→ PROBLEM STATEMENT
Retype the material word for word.

====

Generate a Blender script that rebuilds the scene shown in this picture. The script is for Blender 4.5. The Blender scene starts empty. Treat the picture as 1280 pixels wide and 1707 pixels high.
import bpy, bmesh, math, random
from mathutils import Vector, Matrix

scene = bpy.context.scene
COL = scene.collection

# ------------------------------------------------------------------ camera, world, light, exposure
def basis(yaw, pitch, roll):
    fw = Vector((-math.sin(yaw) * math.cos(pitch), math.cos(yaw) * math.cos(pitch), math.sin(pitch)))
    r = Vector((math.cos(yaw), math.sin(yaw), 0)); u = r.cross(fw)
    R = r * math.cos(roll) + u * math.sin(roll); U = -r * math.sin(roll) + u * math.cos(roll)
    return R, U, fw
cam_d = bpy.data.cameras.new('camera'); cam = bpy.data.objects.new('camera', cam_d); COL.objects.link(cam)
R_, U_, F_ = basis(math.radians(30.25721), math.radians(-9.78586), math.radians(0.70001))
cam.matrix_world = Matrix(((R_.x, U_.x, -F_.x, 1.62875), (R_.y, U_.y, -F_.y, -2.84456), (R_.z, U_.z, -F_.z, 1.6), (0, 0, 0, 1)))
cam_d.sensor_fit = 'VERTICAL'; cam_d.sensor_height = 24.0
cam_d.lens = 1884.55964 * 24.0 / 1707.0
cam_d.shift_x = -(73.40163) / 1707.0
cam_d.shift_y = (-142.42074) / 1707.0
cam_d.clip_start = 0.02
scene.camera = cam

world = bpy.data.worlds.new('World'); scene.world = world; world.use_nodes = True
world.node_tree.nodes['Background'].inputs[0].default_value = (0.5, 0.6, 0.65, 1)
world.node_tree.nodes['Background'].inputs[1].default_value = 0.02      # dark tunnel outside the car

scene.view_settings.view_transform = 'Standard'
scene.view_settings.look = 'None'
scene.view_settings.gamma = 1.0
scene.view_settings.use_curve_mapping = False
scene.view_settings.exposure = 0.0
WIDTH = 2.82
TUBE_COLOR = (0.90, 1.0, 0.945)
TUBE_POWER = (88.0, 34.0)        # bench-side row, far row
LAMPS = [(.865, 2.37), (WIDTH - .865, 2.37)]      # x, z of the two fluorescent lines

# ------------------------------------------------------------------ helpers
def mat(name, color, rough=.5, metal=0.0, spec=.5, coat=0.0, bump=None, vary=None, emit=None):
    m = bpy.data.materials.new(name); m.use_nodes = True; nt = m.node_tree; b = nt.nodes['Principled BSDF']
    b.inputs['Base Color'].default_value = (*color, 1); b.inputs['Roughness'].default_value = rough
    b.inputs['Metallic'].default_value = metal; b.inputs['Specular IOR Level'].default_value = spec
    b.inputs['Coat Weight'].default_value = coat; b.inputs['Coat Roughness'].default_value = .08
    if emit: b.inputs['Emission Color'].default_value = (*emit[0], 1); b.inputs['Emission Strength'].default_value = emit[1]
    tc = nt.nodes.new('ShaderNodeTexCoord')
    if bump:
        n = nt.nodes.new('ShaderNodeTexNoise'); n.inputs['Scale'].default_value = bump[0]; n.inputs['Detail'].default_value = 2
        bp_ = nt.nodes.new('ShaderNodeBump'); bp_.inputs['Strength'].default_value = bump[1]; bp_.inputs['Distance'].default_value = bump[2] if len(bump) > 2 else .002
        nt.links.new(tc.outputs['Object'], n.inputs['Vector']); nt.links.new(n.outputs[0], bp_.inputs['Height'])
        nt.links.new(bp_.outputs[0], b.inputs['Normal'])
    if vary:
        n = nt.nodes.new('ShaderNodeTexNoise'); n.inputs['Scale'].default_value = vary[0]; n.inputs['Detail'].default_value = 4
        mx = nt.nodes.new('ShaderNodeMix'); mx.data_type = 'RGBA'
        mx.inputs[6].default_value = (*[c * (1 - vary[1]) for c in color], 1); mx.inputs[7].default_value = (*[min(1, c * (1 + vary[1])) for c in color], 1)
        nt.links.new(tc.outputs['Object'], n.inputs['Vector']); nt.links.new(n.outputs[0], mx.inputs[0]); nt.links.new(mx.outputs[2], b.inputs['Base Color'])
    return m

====

→ OUTPUT OF THE TASK
Generate a Blender script that rebuilds the scene shown in this picture. The script is for Blender 4.5. The Blender scene starts empty. Treat the picture as 1280 pixels wide and 1707 pixels high.
import bpy, bmesh, math, random
from mathutils import Vector, Matrix

scene = bpy.context.scene
COL = scene.collection

# ------------------------------------------------------------------ camera, world, light, exposure
def basis(yaw, pitch, roll):
    fw = Vector((-math.sin(yaw) * math.cos(pitch), math.cos(yaw) * math.cos(pitch), math.sin(pitch)))
    r = Vector((math.cos(yaw), math.sin(yaw), 0)); u = r.cross(fw)
    R = r * math.cos(roll) + u * math.sin(roll); U = -r * math.sin(roll) + u * math.cos(roll)
    return R, U, fw
cam_d = bpy.data.cameras.new('camera'); cam = bpy.data.objects.new('camera', cam_d); COL.objects.link(cam)
R_, U_, F_ = basis(math.radians(30.25721), math.radians(-9.78586), math.radians(0.70001))
cam.matrix_world = Matrix(((R_.x, U_.x, -F_.x, 1.62875), (R_.y, U_.y, -F_.y, -2.84456), (R_.z, U_.z, -F_.z, 1.6), (0, 0, 0, 1)))
cam_d.sensor_fit = 'VERTICAL'; cam_d.sensor_height = 24.0
cam_d.lens = 1884.55964 * 24.0 / 1707.0
cam_d.shift_x = -(73.40163) / 1707.0
cam_d.shift_y = (-142.42074) / 1707.0
cam_d.clip_start = 0.02
scene.camera = cam

world = bpy.data.worlds.new('World'); scene.world = world; world.use_nodes = True
world.node_tree.nodes['Background'].inputs[0].default_value = (0.5, 0.6, 0.65, 1)
world.node_tree.nodes['Background'].inputs[1].default_value = 0.02      # dark tunnel outside the car

scene.view_settings.view_transform = 'Standard'
scene.view_settings.look = 'None'
scene.view_settings.gamma = 1.0
scene.view_settings.use_curve_mapping = False
scene.view_settings.exposure = 0.0
WIDTH = 2.82
TUBE_COLOR = (0.90, 1.0, 0.945)
TUBE_POWER = (88.0, 34.0)        # bench-side row, far row
LAMPS = [(.865, 2.37), (WIDTH - .865, 2.37)]      # x, z of the two fluorescent lines

# ------------------------------------------------------------------ helpers
def mat(name, color, rough=.5, metal=0.0, spec=.5, coat=0.0, bump=None, vary=None, emit=None):
    m = bpy.data.materials.new(name); m.use_nodes = True; nt = m.node_tree; b = nt.nodes['Principled BSDF']
    b.inputs['Base Color'].default_value = (*color, 1); b.inputs['Roughness'].default_value = rough
    b.inputs['Metallic'].default_value = metal; b.inputs['Specular IOR Level'].default_value = spec
    b.inputs['Coat Weight'].default_value = coat; b.inputs['Coat Roughness'].default_value = .08
    if emit: b.inputs['Emission Color'].default_value = (*emit[0], 1); b.inputs['Emission Strength'].default_value = emit[1]
    tc = nt.nodes.new('ShaderNodeTexCoord')
    if bump:
        n = nt.nodes.new('ShaderNodeTexNoise'); n.inputs['Scale'].default_value = bump[0]; n.inputs['Detail'].default_value = 2
        bp_ = nt.nodes.new('ShaderNodeBump'); bp_.inputs['Strength'].default_value = bump[1]; bp_.inputs['Distance'].default_value = bump[2] if len(bump) > 2 else .002
        nt.links.new(tc.outputs['Object'], n.inputs['Vector']); nt.links.new(n.outputs[0], bp_.inputs['Height'])
        nt.links.new(bp_.outputs[0], b.inputs['Normal'])
    if vary:
        n = nt.nodes.new('ShaderNodeTexNoise'); n.inputs['Scale'].default_value = vary[0]; n.inputs['Detail'].default_value = 4
        mx = nt.nodes.new('ShaderNodeMix'); mx.data_type = 'RGBA'
        mx.inputs[6].default_value = (*[c * (1 - vary[1]) for c in color], 1); mx.inputs[7].default_value = (*[min(1, c * (1 + vary[1])) for c in color], 1)
        nt.links.new(tc.outputs['Object'], n.inputs['Vector']); nt.links.new(n.outputs[0], mx.inputs[0]); nt.links.new(mx.outputs[2], b.inputs['Base Color'])
    return m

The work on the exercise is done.